In progress: Midsummer mania
Ahmed El-Attar, now 33, earned a BA in theatre at the American University in Cairo. He has directed eight plays, writing three of them and undertaking fund-raising and production as well. Most recently he was the assistant director and production manager of Eva Bergman's adaptation of A Midsummer Night's Dream, which opened in Alexandria last week. El-Attar has been active in the independent arts scene, organising workshops and networking.
When I was approached about working as an assistant to Evan Bergman on A Midsummer Night's Dream -- the last project I did, which has preoccupied me completely for the last few months -- I hadn't done a job like that since 1995. I said to myself that I would do it this one last time. Because I am already on my own career path, I have my own projects that really take up all of my time. Once you have your own vision, it becomes very hard to accommodate to somebody else's. When I made up my mind to take this job -- that was about a year ago -- I was attracted to working with someone like Eva Bergman, who has about 30 years of experience behind her. I thought she would undoubtedly have something to teach me, so the experience would be worth it.
I also got involved because of the challenge the project itself presented me with. Having about 40 people from all over the Arab world working together on one project -- and at the same time -- was an experience that I had never had before. Yet another challenge was the fact that I would be the production manager of such a big production. The production was so big that if it had gone commercial, it would have taken at least a year to break even on its costs. But the decision was made early on that it would be a non- commercial production and would be funded by non-profit cultural oganisations. The best part was opening the play up to the public and letting them go through this experience for free. Why didn't we take the play to Cairo? Partly, at least, to help strengthen Alexandria's culture scene and attract more people to that city.

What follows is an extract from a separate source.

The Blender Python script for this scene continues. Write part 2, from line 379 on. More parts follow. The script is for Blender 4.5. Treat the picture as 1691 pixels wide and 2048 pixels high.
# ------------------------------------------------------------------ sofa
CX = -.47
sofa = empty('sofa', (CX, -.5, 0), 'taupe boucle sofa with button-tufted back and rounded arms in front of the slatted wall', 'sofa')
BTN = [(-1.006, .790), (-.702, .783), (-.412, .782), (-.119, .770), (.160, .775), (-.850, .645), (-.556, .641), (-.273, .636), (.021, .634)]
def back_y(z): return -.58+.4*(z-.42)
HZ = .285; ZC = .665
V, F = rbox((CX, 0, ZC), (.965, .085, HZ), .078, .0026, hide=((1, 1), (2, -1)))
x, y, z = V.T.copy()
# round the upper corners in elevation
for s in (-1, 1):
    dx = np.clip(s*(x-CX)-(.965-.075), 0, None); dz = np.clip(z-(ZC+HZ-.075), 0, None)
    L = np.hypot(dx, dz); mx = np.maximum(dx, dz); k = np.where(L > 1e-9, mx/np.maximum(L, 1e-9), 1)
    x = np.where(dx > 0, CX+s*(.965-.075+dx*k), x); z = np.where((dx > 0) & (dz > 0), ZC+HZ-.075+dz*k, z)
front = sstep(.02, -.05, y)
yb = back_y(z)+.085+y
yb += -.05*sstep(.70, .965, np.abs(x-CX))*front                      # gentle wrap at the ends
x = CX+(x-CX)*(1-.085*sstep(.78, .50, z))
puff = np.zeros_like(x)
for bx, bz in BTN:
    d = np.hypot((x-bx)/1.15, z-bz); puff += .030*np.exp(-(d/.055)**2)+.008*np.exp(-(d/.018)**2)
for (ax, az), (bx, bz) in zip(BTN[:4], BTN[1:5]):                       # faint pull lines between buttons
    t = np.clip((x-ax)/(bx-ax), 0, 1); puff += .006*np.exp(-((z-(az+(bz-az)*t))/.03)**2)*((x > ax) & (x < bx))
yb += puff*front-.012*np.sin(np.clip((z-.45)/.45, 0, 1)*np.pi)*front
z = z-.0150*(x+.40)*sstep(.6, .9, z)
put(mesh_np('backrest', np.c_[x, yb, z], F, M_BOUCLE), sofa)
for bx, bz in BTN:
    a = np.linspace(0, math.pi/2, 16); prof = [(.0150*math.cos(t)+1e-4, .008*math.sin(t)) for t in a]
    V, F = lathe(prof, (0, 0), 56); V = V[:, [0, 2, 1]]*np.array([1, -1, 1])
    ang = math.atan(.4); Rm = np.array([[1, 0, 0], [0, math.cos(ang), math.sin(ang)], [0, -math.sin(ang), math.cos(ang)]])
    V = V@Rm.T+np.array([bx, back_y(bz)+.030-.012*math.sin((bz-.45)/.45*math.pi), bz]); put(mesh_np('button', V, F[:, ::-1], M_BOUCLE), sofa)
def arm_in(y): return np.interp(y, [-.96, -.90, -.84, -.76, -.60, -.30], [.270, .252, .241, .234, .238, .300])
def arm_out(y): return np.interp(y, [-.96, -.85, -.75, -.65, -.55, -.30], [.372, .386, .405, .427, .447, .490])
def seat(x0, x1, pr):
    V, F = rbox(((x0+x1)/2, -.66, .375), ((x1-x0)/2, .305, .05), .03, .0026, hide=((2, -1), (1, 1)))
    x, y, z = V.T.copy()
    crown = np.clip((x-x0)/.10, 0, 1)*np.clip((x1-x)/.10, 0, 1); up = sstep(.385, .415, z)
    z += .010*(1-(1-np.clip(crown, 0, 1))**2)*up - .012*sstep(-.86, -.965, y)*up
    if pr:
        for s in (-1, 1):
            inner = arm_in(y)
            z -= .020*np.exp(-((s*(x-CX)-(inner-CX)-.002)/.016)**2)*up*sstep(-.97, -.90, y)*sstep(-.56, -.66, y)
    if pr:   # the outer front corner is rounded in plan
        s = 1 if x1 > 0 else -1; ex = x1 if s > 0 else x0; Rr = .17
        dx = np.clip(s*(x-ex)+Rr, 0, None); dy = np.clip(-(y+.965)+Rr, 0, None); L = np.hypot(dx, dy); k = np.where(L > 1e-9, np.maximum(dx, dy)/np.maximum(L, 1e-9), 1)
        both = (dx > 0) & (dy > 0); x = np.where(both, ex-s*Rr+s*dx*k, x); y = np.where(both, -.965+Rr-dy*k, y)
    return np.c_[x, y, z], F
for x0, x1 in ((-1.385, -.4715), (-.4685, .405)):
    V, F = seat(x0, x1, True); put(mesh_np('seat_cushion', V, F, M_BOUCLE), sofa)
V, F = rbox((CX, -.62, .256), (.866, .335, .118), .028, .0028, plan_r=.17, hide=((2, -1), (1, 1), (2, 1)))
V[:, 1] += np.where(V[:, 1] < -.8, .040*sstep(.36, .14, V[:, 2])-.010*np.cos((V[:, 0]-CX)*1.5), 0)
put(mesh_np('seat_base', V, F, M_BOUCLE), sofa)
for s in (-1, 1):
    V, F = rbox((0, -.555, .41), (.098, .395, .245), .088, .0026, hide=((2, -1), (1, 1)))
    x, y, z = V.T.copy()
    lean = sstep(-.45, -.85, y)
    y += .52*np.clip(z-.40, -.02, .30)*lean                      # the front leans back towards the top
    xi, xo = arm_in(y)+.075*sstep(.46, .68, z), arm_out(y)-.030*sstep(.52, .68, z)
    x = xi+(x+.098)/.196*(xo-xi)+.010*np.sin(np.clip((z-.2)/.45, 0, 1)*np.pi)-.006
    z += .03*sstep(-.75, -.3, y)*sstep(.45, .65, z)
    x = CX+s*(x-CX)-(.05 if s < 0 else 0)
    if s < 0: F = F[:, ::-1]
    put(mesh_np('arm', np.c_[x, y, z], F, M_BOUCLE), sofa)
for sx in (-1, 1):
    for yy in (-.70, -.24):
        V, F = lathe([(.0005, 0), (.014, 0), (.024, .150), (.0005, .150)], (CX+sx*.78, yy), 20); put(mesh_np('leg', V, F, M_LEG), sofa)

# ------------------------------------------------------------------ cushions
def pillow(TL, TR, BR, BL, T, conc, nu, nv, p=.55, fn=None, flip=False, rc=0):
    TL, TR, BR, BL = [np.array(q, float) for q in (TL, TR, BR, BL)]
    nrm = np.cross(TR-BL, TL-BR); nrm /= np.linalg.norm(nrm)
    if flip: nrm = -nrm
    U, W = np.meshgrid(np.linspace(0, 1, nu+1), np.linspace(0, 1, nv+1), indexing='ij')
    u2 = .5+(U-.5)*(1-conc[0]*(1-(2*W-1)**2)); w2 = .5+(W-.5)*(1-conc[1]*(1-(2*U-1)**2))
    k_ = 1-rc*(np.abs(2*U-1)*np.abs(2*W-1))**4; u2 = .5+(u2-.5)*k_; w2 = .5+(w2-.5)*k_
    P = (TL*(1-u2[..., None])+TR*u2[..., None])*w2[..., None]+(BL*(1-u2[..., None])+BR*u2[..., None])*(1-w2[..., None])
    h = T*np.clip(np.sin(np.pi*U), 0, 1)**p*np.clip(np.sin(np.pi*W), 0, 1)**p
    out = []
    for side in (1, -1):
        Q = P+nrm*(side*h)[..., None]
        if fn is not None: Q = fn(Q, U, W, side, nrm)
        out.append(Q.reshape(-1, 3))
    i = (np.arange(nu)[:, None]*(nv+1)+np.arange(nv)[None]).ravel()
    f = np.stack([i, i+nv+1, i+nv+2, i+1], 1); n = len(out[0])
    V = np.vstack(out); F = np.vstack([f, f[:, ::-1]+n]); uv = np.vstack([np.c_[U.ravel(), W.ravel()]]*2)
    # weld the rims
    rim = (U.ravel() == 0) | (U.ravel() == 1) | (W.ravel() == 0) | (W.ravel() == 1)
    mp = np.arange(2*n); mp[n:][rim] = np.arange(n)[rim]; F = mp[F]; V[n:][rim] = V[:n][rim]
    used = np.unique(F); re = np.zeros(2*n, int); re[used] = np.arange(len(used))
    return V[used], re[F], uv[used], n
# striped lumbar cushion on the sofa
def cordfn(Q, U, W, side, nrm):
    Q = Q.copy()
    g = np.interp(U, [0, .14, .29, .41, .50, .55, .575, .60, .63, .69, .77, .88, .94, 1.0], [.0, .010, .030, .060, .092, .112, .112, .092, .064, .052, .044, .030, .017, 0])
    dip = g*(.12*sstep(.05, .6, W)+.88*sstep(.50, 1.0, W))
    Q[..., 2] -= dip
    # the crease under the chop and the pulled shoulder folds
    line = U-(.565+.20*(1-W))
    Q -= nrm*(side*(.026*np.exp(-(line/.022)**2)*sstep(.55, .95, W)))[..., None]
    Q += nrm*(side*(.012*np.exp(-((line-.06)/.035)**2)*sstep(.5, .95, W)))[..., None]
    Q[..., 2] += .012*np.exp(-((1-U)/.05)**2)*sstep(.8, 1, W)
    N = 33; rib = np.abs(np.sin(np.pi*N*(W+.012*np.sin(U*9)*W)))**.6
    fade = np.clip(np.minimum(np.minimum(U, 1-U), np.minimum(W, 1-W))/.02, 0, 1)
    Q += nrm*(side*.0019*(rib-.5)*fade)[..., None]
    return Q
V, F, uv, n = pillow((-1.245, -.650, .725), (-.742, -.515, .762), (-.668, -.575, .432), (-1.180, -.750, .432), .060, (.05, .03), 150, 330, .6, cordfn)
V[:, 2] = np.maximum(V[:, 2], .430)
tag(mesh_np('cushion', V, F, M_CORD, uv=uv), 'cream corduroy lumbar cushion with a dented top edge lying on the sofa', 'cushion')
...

Right now -- I am virtually already on my way to Germany, as you might have gathered -- I am going to show Life is Beautiful or Waiting for my Uncle from America in Berlin. It's a project that started in July 2000. The play was staged in Cairo, Alexandria, Amman and Beirut. After Berlin, in the fall, we hope to undertake performances in Tunis and New York as well. It's not an ongoing project per se, it has just lived longer than I expected. I wouldn't fight against that.
When I wrote Life is Beautiful or Waiting for my Uncle from America I wanted to do a play that expressed the feelings of my generation in Egypt. I didn't want to simply pick a foreign play and translate or adapt it or anything like that at that point in my career. I become interested in different themes at different times, you see, which eventually turn out to be different stages of my career in theatre. Now, for example, I like to work on other people's work as well. I have directed projects written by other playwrights but specifically those who write about Egypt now. And I think I do that well enough. Plays like The Committee, Life is Beautiful and On the Road to Nowhere are all plays that I've written and directed and they deal with the current life in Cairo. It was the need to present something contemporary that involves my generation and my society that gave me the inspiration and motivation to write.
It's not as if I walk in on a typical scene and simply decide to write about an oppressed society, I don't work like that. It usually starts with an interest, maybe a very minor interest, then I start elaborating on how I should perceive it. I direct my plays without the intention of changing the way the audience think about life or anything of the sort. I don't believe in that. I believe people change because they want to change. I don't believe that art can change the world, I think what might happen is that people will watch or read something and that will lodge itself in their memories. If they decide to change, then these things are triggered in the process and they may help guide them on their way.
I expect the audience in Berlin to respond to my show, yes, in the sense that they will connect with it. Follow, however tentatively, the road the play traces out -- even if they don't understand the dialogue. One of the challenges of showing it in Berlin is that German perception of Arabs tends to be worlds apart from what Arabs are really like, which is how plays like Life is Beautiful or The Committee present them. Another thing is that such plays fall firmly into the category of black comedy, which is something that will readily make an impact.
Life is Beautiful starts off on a very funny note, the audience laugh loudly, but as the play progresses the sentiment becomes increasingly loaded, heavier and heavier, so the audience gradually quietens down, and by the time it's over they walk out in silence. That for me is the success of the play. My job as a craftsman -- and that I think is what a director/playwright is -- is to make the audience laugh or cry when I present an idea to them. I'm very deeply interested in Greek tragedy, in Samuel Beckett and Jean Genet -- to name a few -- and I think these influences come through in the play. My writing is not realistic, it's more in line with the abstract or the absurd. But at the same time there is always a subtext of realism. That's the contrast between the facade of a text and its inner import. A text in itself may mean nothing, with invented words and broken phrases, but it may at the same time carry a subtext that is directly connected with reality. A play has layers.
For its part A Midsummer Night's Dream will open at the Disorientation Festival in the House of World Cultures, Sweden, this week (today). The festival is a three-month event focussing on contemporary art of the Middle East. I will be in Berlin at the time, but of course will follow the news with trepidation. It's as much my work. And my next project? I'm working on a play called Have they slept or what? Mother I want be a Millionaire. The writing should be completed this summer and hopefully it will open in November 2004.